╭─ Data provided

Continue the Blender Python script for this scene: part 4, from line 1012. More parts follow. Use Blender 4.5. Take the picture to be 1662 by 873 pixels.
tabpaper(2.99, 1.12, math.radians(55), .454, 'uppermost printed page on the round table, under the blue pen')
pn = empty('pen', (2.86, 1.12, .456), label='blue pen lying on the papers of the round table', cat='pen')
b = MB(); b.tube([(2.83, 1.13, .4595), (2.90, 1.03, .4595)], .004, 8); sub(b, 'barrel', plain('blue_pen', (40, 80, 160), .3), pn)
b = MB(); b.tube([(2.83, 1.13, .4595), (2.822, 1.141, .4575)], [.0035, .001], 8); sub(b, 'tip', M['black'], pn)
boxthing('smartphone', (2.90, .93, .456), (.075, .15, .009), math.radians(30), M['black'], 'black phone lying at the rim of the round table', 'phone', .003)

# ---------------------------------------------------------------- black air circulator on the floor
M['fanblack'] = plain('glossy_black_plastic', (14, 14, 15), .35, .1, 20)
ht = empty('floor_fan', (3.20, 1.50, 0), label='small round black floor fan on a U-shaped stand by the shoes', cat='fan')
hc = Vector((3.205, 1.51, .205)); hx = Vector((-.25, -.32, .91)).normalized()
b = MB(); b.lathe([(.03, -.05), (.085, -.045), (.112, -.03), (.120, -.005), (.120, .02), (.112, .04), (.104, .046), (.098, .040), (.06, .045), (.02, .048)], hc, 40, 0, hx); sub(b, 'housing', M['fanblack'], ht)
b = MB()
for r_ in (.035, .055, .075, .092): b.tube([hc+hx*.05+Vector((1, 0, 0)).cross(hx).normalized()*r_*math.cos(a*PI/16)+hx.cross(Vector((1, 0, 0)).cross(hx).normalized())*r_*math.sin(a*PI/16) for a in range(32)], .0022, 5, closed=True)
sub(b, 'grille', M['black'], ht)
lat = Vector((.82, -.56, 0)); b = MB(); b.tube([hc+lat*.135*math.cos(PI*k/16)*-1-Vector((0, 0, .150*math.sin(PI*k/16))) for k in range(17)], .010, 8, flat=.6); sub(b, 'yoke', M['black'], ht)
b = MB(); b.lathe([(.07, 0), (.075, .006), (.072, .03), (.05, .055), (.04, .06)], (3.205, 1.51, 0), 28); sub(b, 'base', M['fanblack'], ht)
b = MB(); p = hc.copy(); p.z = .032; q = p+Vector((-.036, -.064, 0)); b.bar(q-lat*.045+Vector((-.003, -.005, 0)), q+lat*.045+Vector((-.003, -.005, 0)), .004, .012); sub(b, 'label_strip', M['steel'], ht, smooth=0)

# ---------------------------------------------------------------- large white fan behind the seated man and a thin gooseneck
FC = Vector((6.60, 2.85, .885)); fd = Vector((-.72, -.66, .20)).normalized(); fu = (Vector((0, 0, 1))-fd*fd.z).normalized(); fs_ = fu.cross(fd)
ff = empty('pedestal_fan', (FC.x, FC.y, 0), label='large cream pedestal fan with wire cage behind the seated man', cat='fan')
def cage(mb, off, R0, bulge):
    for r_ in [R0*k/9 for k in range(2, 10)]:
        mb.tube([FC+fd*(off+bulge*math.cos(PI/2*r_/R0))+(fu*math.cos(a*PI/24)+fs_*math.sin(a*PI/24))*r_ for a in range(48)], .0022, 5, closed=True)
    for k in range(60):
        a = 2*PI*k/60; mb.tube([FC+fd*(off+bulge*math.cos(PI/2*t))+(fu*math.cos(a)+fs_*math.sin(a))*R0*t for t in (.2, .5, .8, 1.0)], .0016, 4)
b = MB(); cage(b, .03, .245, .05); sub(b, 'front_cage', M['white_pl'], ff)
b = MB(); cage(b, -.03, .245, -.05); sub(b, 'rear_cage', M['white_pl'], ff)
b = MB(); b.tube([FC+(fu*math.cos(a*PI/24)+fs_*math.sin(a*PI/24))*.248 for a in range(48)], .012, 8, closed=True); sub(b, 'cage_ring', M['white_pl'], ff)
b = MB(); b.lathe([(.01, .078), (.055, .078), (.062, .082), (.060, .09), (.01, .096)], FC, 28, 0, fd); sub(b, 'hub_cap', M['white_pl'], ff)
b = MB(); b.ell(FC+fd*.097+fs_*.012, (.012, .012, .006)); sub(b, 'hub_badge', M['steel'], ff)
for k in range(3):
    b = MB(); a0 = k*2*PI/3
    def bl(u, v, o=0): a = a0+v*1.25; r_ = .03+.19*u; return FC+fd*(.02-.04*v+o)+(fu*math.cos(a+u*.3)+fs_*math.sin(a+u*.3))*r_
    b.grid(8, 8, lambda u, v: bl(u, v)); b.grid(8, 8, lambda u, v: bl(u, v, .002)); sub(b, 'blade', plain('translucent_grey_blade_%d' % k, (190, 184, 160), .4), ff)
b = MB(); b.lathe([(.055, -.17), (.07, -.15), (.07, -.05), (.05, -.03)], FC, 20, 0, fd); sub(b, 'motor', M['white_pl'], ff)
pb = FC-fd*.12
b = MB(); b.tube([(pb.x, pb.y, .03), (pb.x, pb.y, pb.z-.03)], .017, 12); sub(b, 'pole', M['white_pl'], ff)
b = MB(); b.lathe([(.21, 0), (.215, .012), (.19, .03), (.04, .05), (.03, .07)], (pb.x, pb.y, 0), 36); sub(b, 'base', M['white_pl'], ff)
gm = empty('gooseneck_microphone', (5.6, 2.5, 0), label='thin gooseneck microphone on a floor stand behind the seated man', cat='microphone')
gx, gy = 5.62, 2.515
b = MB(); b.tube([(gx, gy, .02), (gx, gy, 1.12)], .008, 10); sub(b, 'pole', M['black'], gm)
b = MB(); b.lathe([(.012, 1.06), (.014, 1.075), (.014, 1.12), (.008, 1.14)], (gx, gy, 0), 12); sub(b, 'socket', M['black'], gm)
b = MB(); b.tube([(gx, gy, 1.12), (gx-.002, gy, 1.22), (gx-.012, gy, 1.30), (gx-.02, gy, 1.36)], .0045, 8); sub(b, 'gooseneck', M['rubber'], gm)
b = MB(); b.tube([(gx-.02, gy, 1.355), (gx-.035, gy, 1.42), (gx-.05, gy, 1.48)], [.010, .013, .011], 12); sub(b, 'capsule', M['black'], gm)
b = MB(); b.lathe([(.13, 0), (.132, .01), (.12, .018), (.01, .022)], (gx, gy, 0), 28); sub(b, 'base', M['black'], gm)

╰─

Please give an exact restatement of only the lines from the beginning of the material above to the line with "table', 'phone', .003)", inclusive.

Continue the Blender Python script for this scene: part 4, from line 1012. More parts follow. Use Blender 4.5. Take the picture to be 1662 by 873 pixels.
tabpaper(2.99, 1.12, math.radians(55), .454, 'uppermost printed page on the round table, under the blue pen')
pn = empty('pen', (2.86, 1.12, .456), label='blue pen lying on the papers of the round table', cat='pen')
b = MB(); b.tube([(2.83, 1.13, .4595), (2.90, 1.03, .4595)], .004, 8); sub(b, 'barrel', plain('blue_pen', (40, 80, 160), .3), pn)
b = MB(); b.tube([(2.83, 1.13, .4595), (2.822, 1.141, .4575)], [.0035, .001], 8); sub(b, 'tip', M['black'], pn)
boxthing('smartphone', (2.90, .93, .456), (.075, .15, .009), math.radians(30), M['black'], 'black phone lying at the rim of the round table', 'phone', .003)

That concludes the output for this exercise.